Last year, Romania was the fifth largest wheat producer among the 28 EU member states, with 6.6 percent of total EU wheat production, the second largest maize producer (22 percent) and the largest sunflower producer (28.1 percent).

But Romania’s wheat exports have dropped in the first nine months of 2018 by 20 percent year-on-year, from 6 million tons to 4.8 million tons, due to lower output and the exit from markets such as Morocco and Turkey. Romania usually exports its wheat to the Middle East, but is likely to prefer European clients in 2018, due to higher prices offered.

STRATEGIC GRAIN PORT: CONSTANTA
According to USDA Foreign Agricultural Service’s (FAS) last Romania report, the country’s annual grain area planted covers between 5.2 and 5.4 million hectares (HA), depending on the oilseed area fluctuation. Wheat and corn account for about 85 percent of the total grain area. Romanian grain production is likely to fall in 2018/19 season by eight percent, based on the current crop status or initial harvest reports. Grain exports are projected to fall by 11 percent in 2018/19 year-on-year.

As a net grain exporter, Romania is heavily reliant on its transportation infrastructure to ship grain to the Black Sea. The Port of Constanta is the main trading hub for agricultural commodities from not only Romania, but also neighboring Bulgaria, Hungary, and Serbia. Grain storage capacity in Constanta is expanding, with current capacity estimated at 1– 1.5 million metric tons (MMT).

Romanian wheat exports fell by 20 percent year-on-year during the first nine months of MY 2017/18, mainly due to lower stocks in the region, chiefly Hungary and Serbia. Wheat exports reached 4.8 MMT versus 6.0 MMT during the first nine months of the MY. Unlike previous year when about 80 percent of wheat exports were shipped outside of the European Union, this year more 30 percent of Romania’s wheat was bound for other EU members. The notable buyer was Spain, which bought nearly 1.0 MMT, a 250-percent increase over the previous marketing year.

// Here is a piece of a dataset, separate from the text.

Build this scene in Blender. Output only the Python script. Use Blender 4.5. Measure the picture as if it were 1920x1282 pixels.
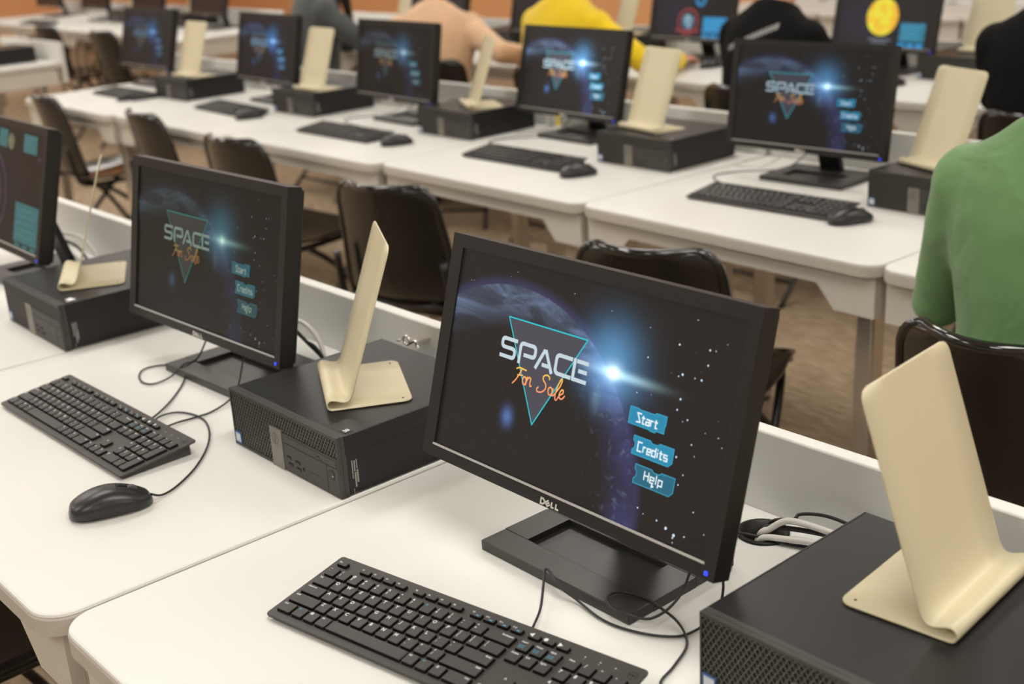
import bpy, bmesh, math, random
from mathutils import Vector, Matrix
random.seed(7)
for o in list(bpy.data.objects): bpy.data.objects.remove(o)
PI = math.pi
S = bpy.context.scene
COL = S.collection
T = 0.73            # height of the desk tops

# ---------------------------------------------------------------- camera
def cam_axes(yaw, pitch, roll):
    cy, sy, cp, sp = math.cos(yaw), math.sin(yaw), math.cos(pitch), math.sin(pitch)
    f = Vector((-sy*cp, cy*cp, -sp)); r = Vector((cy, sy, 0)); u = r.cross(f)
    c, s = math.cos(roll), math.sin(roll)
    return c*r + s*u, -s*r + c*u, f
r_, u_, f_ = cam_axes(0.86330565, 0.34014582, -0.05869975)
cd = bpy.data.cameras.new('camera'); cam = bpy.data.objects.new('camera', cd); COL.objects.link(cam)
m = Matrix((( r_.x, u_.x, -f_.x, 0), (r_.y, u_.y, -f_.y, 0), (r_.z, u_.z, -f_.z, T+0.77596757), (0, 0, 0, 1)))
cam.matrix_world = m
cd.sensor_width = 36; cd.lens = 2367.196/1920*36; cd.clip_start = 0.05
cd.dof.use_dof = True; cd.dof.focus_distance = 1.60; cd.dof.aperture_fstop = 4.2
S.camera = cam
# ---------------------------------------------------------------- world, exposure, lights
w = bpy.data.worlds.new('room_air'); S.world = w; w.use_nodes = True
w.node_tree.nodes['Background'].inputs[0].default_value = (1.0, .93, .85, 1)
w.node_tree.nodes['Background'].inputs[1].default_value = 0.25
S.view_settings.view_transform = 'Standard'; S.view_settings.look = 'None'
S.view_settings.exposure = 0.0; S.view_settings.gamma = 1; S.view_settings.use_curve_mapping = False
CEIL = 2.75
LIGHTS = [(x, y) for x in (-12.6, -10.2, -7.8, -5.4, -3.0, -0.6, 1.8) for y in (-1.4, .9, 3.2, 5.5)]
LIGHT_W = 9.7
for x, y in LIGHTS:
    ld = bpy.data.lights.new('fluorescent_light', 'AREA'); ld.shape = 'RECTANGLE'; ld.size = .56; ld.size_y = 1.16
    ld.energy = LIGHT_W*(.75 if x < -9 else 1.)*{-1.4: 1.05, .9: 1.05, 3.2: .62, 5.5: 1.12}[y]; ld.color = (1.0, .995, .975)
    lo = bpy.data.objects.new('fluorescent_light', ld); COL.objects.link(lo); lo.location = (x, y, CEIL-.035)

# ---------------------------------------------------------------- materials
MATS = {}
def mat(name, col, rough=.5, metal=0., bump=0., bscale=200., var=0., vscale=8., spec=.5, coat=0., sheen=0.):
    if name in MATS: return MATS[name]
    M = bpy.data.materials.new(name); M.use_nodes = True; nt = M.node_tree; b = nt.nodes['Principled BSDF']
    b.inputs['Base Color'].default_value = (*col, 1); b.inputs['Roughness'].default_value = rough
    b.inputs['Metallic'].default_value = metal; b.inputs['Specular IOR Level'].default_value = spec
    b.inputs['Coat Weight'].default_value = coat; b.inputs['Sheen Weight'].default_value = sheen
    tc = nt.nodes.new('ShaderNodeTexCoord')
    if var:
        n = nt.nodes.new('ShaderNodeTexNoise'); n.inputs['Scale'].default_value = vscale; n.inputs['Detail'].default_value = 4
        nt.links.new(tc.outputs['Object'], n.inputs['Vector'])
        mx = nt.nodes.new('ShaderNodeMixRGB'); nt.links.new(n.outputs['Fac'], mx.inputs[0])
        mx.inputs[1].default_value = tuple(c*(1-var) for c in col)+(1,); mx.inputs[2].default_value = tuple(min(1, c*(1+var)) for c in col)+(1,)
        nt.links.new(mx.outputs[0], b.inputs['Base Color'])
    if bump:
        n = nt.nodes.new('ShaderNodeTexNoise'); n.inputs['Scale'].default_value = bscale; n.inputs['Detail'].default_value = 3
        nt.links.new(tc.outputs['Object'], n.inputs['Vector'])
        bp = nt.nodes.new('ShaderNodeBump'); bp.inputs['Strength'].default_value = bump; bp.inputs['Distance'].default_value = .001
        nt.links.new(n.outputs['Fac'], bp.inputs['Height']); nt.links.new(bp.outputs[0], b.inputs['Normal'])
    MATS[name] = M; return M
LAM = mat('white_laminate', (.775, .77, .735), .42, var=.015, vscale=3, spec=.35)
EDGE = mat('desk_edge_band', (.56, .52, .46), .5)
PANEL = mat('painted_desk_panel', (.64, .60, .53), .5, bump=.05, bscale=400)
CHROME = mat('brushed_steel_leg', (.60, .55, .48), .3, metal=.75)
BLK = mat('black_plastic', (.016, .015, .014), .42, spec=.35, bump=.12, bscale=900)
BLKM = mat('monitor_bezel_plastic', (.018, .017, .0162), .40, spec=.32, bump=.08, bscale=1200)
CASE = mat('black_textured_steel', (.015, .014, .014), .38, spec=.35, bump=.12, bscale=1500)
STANDM = mat('monitor_stand_plastic', (.034, .032, .030), .36, bump=.05, bscale=900, spec=.5)
GRIL = mat('grille_plastic', (.085, .080, .070), .45)
BEZ = mat('computer_bezel_plastic', (.050, .047, .042), .5, spec=.4, bump=.06, bscale=900)
PIT = mat('dark_recess', (.004, .004, .004), .8)
GREY = mat('grey_plastic_trim', (.22, .20, .175), .4, metal=.3)
KBODY = mat('keyboard_plastic', (.052, .047, .043), .48, bump=.06, bscale=900)
KEYM = mat('keycap_plastic', (.048, .045, .043), .5, bump=.06, bscale=900)
KSIDE = mat('keycap_side_plastic', (.006, .0055, .005), .6, spec=.2)
INK = mat('white_key_print', (.75, .75, .73), .6)
INKB = mat('blue_key_print', (.06, .32, .50), .6)
MOUSE = mat('satin_black_mouse_shell', (.018, .018, .018), .33)
MWH = mat('mouse_wheel_rubber', (.10, .10, .10), .6)
CREAM = mat('cream_powder_coat', (.68, .605, .41), .38, bump=.05, bscale=700, spec=.45)
CHAIR = mat('glossy_black_chair_shell', (.008, .0075, .007), .16, bump=.10, bscale=350, coat=.25)
TUBE = mat('black_tube_frame', (.012, .011, .010), .3)
CABB = mat('black_cable_rubber', (.018, .017, .018), .45)
CABW = mat('white_cable_rubber', (.70, .68, .64), .45)
SILV = mat('silver_lettering', (.80, .77, .70), .35, metal=.1)
RIB = mat('bright_bezel_strip', (.55, .54, .51), .3, metal=.2)
PAPER = mat('white_paper_sticker', (.85, .84, .82), .6)
BLUE = mat('blue_sticker_border', (.05, .13, .33), .5)
NEARW = mat('pale_sticker_print', (.50, .55, .66), .5)
WALLM = mat('orange_tan_wall_paint', (.90, .47, .215), .7, bump=.1, bscale=90, var=.02, vscale=2)
PALEW = mat('pale_wall_paint', (.62, .60, .56), .7, bump=.1, bscale=90)  # pale colour invented for the two unseen walls to cut orange bounce
TRIM = mat('wall_base_rubber', (.06, .045, .035), .6)
CEILM = mat('white_ceiling_tile', (.72, .70, .66), .9, bump=.3, bscale=120)
FIX = mat('light_fixture_frame', (.7, .7, .68), .5)

def emis(name, col, k=1.0, base=(.01, .01, .01), obj_tint=True, tex=None):
    if name in MATS: return MATS[name]
    M = bpy.data.materials.new(name); M.use_nodes = True; nt = M.node_tree; b = nt.nodes['Principled BSDF']
    b.inputs['Base Color'].default_value = (*base, 1); b.inputs['Roughness'].default_value = .35
    b.inputs['Emission Strength'].default_value = k
    src = None
    if tex:
        tc = nt.nodes.new('ShaderNodeTexCoord'); n = nt.nodes.new('ShaderNodeTexNoise'); n.inputs['Scale'].default_value = tex[0]; n.inputs['Detail'].default_value = 5
        nt.links.new(tc.outputs['Object'], n.inputs['Vector'])
        cr = nt.nodes.new('ShaderNodeValToRGB'); e = cr.color_ramp.elements
        e[0].position = .35; e[0].color = (*tex[1], 1); e[1].position = .65; e[1].color = (*col, 1)
        nt.links.new(n.outputs['Fac'], cr.inputs[0]); src = cr.outputs[0]
    mx = nt.nodes.new('ShaderNodeMixRGB'); mx.blend_type = 'MULTIPLY'; mx.inputs[0].default_value = 1
    mx.inputs[1].default_value = (*col, 1)
    if src: nt.links.new(src, mx.inputs[1])
    if obj_tint:
        oi = nt.nodes.new('ShaderNodeObjectInfo'); nt.links.new(oi.outputs['Color'], mx.inputs[2])
    else: mx.inputs[2].default_value = (1, 1, 1, 1)
    nt.links.new(mx.outputs[0], b.inputs['Emission Color'])
    MATS[name] = M; return M
LED = emis('blue_power_light', (.02, .06, 1.0), 1.4, obj_tint=False)
CYAN = emis('cyan_screen_line', (.01, .52, .60))
TITLE = emis('pale_title_lettering', (.55, .66, .72))
TRIF = emis('triangle_fill', (.055, .052, .075))
BTN = emis('blue_menu_button', (.002, .24, .42)); BTNE = emis('bright_button_border', (.03, .36, .52)); BTND = emis('dim_menu_button', (.002, .12, .20))
BTX = emis('white_button_lettering', (.80, .90, .95))
STAR = emis('white_star', (.65, .80, .95))
TEALP = emis('teal_info_panel', (.03, .26, .30)); TEALT = emis('teal_panel_text', (.12, .45, .50))
BPAN = emis('bright_blue_panel', (.0, .28, .62)); BPT = emis('blue_panel_text', (.12, .50, .80))
YEL = emis('yellow_planet', (.80, .80, .03), tex=(18, (.85, .30, .01))); ORB = emis('ringed_planet', (.35, .60, .62), tex=(30, (.02, .06, .25)))
REDR = emis('red_planet_ring', (.28, .03, .04)); PURP = emis('purple_planet', (.10, .05, .14))
LAMPM = emis('lit_light_diffuser', (1, .95, .86), 6.0, obj_tint=False)
def grad_mat():
    M = bpy.data.materials.new('orange_pink_script'); M.use_nodes = True; nt = M.node_tree; b = nt.nodes['Principled BSDF']
    b.inputs['Base Color'].default_value = (.01, .01, .01, 1)
    tc = nt.nodes.new('ShaderNodeTexCoord'); sp = nt.nodes.new('ShaderNodeSeparateXYZ'); nt.links.new(tc.outputs['Object'], sp.inputs[0])
    mr = nt.nodes.new('ShaderNodeMapRange'); mr.inputs[1].default_value = .124; mr.inputs[2].default_value = .150; nt.links.new(sp.outputs['Z'], mr.inputs[0])
    cr = nt.nodes.new('ShaderNodeValToRGB'); cr.color_ramp.elements[0].color = (.90, .24, .16, 1); cr.color_ramp.elements[1].color = (1.0, .55, .06, 1)
    nt.links.new(mr.outputs[0], cr.inputs[0])
    mx = nt.nodes.new('ShaderNodeMixRGB'); mx.blend_type = 'MULTIPLY'; mx.inputs[0].default_value = 1; oi = nt.nodes.new('ShaderNodeObjectInfo')
    nt.links.new(cr.outputs[0], mx.inputs[1]); nt.links.new(oi.outputs['Color'], mx.inputs[2]); nt.links.new(mx.outputs[0], b.inputs['Emission Color'])
    b.inputs['Emission Strength'].default_value = 1; return M
SCRIPT = grad_mat()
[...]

Egypt, a traditional market for the Romanian wheat, ranked the first among the non-EU destinations with 814,000 MT, a 17-percent reduction from last season. The drop in wheat exports to Egypt may be attributed to competition from Russia and Ukraine. Jordan imported 656,000 MT. Libya and Sudan were also viable markets. Overall, FAS Bucharest estimates that the total wheat exports will be closed to 6.1 MMT, about a 10-percent decline year-on-year.

DECREASE IN CORN PRODUCTION
The 2018/19 season corn area declined from last year, mostly due to corn farmers losing money during the previous year’ drought. As neonicotinoid application remains prohibited in the EU, Romanian farmers appealed to the Ministry of Agriculture to approve a new derogation for corn and sunflower. Following the notification to EU, the Ministry of Agriculture granted the derogation in January 2018, earlier than previous years.

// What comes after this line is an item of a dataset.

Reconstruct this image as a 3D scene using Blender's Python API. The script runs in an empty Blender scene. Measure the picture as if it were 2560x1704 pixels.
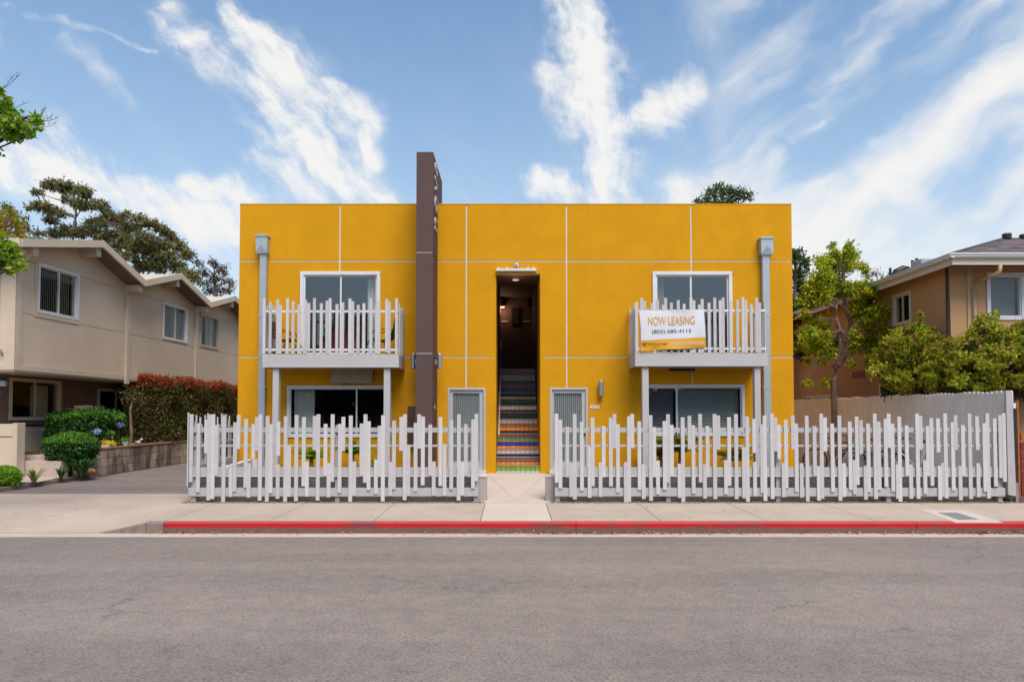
import bpy, bmesh, math, random
import numpy as np
from mathutils import Vector, Matrix

R = math.radians
PI = math.pi
random.seed(7)
rng = np.random.default_rng(11)
sc = bpy.context.scene
COL = sc.collection

# ------------------------------------------------------------------ camera
CAM_H = 1.65
PITCH = R(1.8)
FPX = 24.0 / 36.0 * 2560.0
HORIZON = 1045.0
CY = HORIZON - FPX * math.tan(PITCH)
cam_d = bpy.data.cameras.new('camera')
cam = bpy.data.objects.new('camera', cam_d)
COL.objects.link(cam)
cam.location = (0, 0, CAM_H)
cam.rotation_euler = (R(90) + PITCH, 0, 0)
cam_d.lens = 24.0
cam_d.sensor_width = 36.0
cam_d.shift_y = (CY - 852.0) / 2560.0
cam_d.clip_start = 0.1
cam_d.clip_end = 3000
sc.camera = cam
sc.cycles.use_denoising = True
sc.cycles.max_bounces = 8
sc.cycles.transparent_max_bounces = 12
sc.render.film_transparent = False
vs = sc.view_settings
vs.view_transform = 'Standard'
vs.look = 'None'
vs.exposure = 0.90
vs.gamma = 1.0
vs.use_curve_mapping = False

def ray(px, py):
    """direction (X/Y, (Z-h)/Y) that the photograph's pixel looks along"""
    dx = (px - 1280.0) / FPX
    dy = -(py - CY) / FPX
    fy = math.cos(PITCH) - math.sin(PITCH) * dy
    fz = math.sin(PITCH) + math.cos(PITCH) * dy
    return dx / fy, fz / fy

def at(px, py, Y):
    u, v = ray(px, py)
    return Vector((u * Y, Y, CAM_H + v * Y))

def X_(px, py, Y): return at(px, py, Y).x
def Z_(py, Y): return at(1280, py, Y).z

# ------------------------------------------------------------------ light
SUN_EL, SUN_AZ = R(56), R(160)      # azimuth clockwise from +Y: the veiled sun stands high behind the camera to the right
sun_d = bpy.data.lights.new('sun', 'SUN')
sun = bpy.data.objects.new('sun', sun_d)
COL.objects.link(sun)
sun_d.energy = 2.2
sun_d.angle = R(35)
sun_d.color = (1.0, 0.90, 0.78)
sd = Vector((math.sin(SUN_AZ) * math.cos(SUN_EL), math.cos(SUN_AZ) * math.cos(SUN_EL), math.sin(SUN_EL)))
sun.rotation_euler = sd.to_track_quat('Z', 'Y').to_euler()

world = bpy.data.worlds.new('World')
sc.world = world
world.use_nodes = True
wt = world.node_tree
wt.nodes.clear()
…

Corn yields are expected to be six percent lower than last year due to the late planting and poor spring weather. This forecast is based on the assumption that weather conditions will not negatively affect pollination. Total corn output is forecast to reach 10.7 MMT, a ten-percent decline from the previous exceptional year. Regarding utilization, feed consumption is expected to keep rising, encouraged by good prospects for swine, sheep, and cattle production.

Corn exports increased by almost 40 percent during the first half of the MY 2017/18, following last year’s bumper crop. Other EU members accounted for 80 percent of Romanian corn exports, significantly more than usual. Exports to Spain, Portugal, Italy, and Greece almost tripled during the first six months of the MY, mostly driven by unfavorable weather conditions in those markets. Turkey, Lebanon, and New Zealand are the most notable non-EU markets for Romanian corn.

The barley area fell by approximately 10 percent in MY 2018/19 in response to reduced profitability. USDA’s barley production estimate is trimmed to 1.55 million MT, a 14-percent decrease from last year. Although average yields are similar to last year, the area is reduced. Barley is mainly an export crop—generally less than a quarter of production is used domestically.